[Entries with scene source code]
---

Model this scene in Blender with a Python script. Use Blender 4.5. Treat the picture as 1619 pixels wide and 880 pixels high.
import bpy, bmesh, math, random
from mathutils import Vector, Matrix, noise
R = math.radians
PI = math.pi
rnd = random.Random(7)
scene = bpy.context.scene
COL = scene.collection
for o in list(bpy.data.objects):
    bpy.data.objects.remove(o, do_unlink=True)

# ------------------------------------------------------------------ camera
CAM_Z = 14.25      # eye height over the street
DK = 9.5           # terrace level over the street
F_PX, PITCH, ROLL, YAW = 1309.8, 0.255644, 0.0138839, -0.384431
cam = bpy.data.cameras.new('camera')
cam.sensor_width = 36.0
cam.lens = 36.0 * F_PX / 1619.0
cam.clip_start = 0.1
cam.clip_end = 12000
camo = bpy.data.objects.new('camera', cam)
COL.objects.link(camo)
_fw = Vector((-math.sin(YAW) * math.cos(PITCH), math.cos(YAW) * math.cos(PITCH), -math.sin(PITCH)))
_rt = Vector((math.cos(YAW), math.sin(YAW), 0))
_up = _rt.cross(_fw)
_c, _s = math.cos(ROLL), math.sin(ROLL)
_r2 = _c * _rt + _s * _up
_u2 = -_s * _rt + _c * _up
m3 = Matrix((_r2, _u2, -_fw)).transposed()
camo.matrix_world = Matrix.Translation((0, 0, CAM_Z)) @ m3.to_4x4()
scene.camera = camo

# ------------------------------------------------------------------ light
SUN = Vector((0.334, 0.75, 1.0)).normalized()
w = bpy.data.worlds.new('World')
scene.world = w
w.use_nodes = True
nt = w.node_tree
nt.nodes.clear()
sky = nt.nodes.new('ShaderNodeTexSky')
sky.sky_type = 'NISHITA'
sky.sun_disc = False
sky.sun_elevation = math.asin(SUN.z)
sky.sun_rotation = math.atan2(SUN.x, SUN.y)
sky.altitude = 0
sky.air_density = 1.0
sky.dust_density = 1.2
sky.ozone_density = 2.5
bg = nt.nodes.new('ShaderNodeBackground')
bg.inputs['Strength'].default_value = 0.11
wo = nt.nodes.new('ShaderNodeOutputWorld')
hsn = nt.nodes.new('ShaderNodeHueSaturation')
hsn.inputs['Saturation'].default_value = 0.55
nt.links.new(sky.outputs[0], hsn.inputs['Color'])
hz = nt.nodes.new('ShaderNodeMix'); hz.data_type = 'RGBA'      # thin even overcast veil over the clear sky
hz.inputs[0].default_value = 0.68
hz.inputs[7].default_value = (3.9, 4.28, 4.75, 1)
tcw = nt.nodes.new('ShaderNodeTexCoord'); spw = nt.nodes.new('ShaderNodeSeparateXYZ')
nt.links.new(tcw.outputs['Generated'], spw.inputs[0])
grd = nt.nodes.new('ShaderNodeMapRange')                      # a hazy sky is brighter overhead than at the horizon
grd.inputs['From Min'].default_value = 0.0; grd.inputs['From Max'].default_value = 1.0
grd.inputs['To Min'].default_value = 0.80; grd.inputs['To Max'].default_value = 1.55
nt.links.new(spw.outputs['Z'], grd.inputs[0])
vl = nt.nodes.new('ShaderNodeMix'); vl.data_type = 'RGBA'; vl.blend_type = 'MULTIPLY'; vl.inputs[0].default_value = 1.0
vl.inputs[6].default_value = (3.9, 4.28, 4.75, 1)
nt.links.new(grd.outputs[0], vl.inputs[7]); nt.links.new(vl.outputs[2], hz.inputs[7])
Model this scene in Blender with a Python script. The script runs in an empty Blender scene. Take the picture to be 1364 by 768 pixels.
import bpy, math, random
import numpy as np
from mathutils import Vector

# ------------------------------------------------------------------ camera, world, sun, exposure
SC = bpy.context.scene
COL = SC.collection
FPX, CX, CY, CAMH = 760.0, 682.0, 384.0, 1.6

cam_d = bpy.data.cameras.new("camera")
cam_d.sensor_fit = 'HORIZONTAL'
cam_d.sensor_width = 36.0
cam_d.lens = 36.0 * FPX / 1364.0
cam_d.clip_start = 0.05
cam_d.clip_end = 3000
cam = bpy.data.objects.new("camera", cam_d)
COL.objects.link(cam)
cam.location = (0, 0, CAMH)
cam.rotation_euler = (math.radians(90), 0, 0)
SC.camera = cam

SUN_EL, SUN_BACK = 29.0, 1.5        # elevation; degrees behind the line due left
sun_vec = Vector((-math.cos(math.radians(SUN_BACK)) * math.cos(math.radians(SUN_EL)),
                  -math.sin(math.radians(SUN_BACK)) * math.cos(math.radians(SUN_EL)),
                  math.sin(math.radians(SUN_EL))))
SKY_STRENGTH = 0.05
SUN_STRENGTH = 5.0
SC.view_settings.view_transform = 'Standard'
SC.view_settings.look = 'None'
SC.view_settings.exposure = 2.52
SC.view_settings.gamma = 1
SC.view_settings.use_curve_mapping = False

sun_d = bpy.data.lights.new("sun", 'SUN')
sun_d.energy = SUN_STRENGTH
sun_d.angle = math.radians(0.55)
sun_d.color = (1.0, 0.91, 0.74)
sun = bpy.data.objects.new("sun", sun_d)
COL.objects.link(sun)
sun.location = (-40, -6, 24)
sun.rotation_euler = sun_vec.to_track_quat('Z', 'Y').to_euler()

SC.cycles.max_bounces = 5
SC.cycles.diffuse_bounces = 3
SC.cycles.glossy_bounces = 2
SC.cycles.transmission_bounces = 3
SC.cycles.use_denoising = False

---

● **What is being asked**
Print, please, the lines from the first line of the material through the line that contains "scene.camera = camo", exactly as written and with nothing added.

● **Full output**
Model this scene in Blender with a Python script. Use Blender 4.5. Treat the picture as 1619 pixels wide and 880 pixels high.
import bpy, bmesh, math, random
from mathutils import Vector, Matrix, noise
R = math.radians
PI = math.pi
rnd = random.Random(7)
scene = bpy.context.scene
COL = scene.collection
for o in list(bpy.data.objects):
    bpy.data.objects.remove(o, do_unlink=True)

# ------------------------------------------------------------------ camera
CAM_Z = 14.25      # eye height over the street
DK = 9.5           # terrace level over the street
F_PX, PITCH, ROLL, YAW = 1309.8, 0.255644, 0.0138839, -0.384431
cam = bpy.data.cameras.new('camera')
cam.sensor_width = 36.0
cam.lens = 36.0 * F_PX / 1619.0
cam.clip_start = 0.1
cam.clip_end = 12000
camo = bpy.data.objects.new('camera', cam)
COL.objects.link(camo)
_fw = Vector((-math.sin(YAW) * math.cos(PITCH), math.cos(YAW) * math.cos(PITCH), -math.sin(PITCH)))
_rt = Vector((math.cos(YAW), math.sin(YAW), 0))
_up = _rt.cross(_fw)
_c, _s = math.cos(ROLL), math.sin(ROLL)
_r2 = _c * _rt + _s * _up
_u2 = -_s * _rt + _c * _up
m3 = Matrix((_r2, _u2, -_fw)).transposed()
camo.matrix_world = Matrix.Translation((0, 0, CAM_Z)) @ m3.to_4x4()
scene.camera = camo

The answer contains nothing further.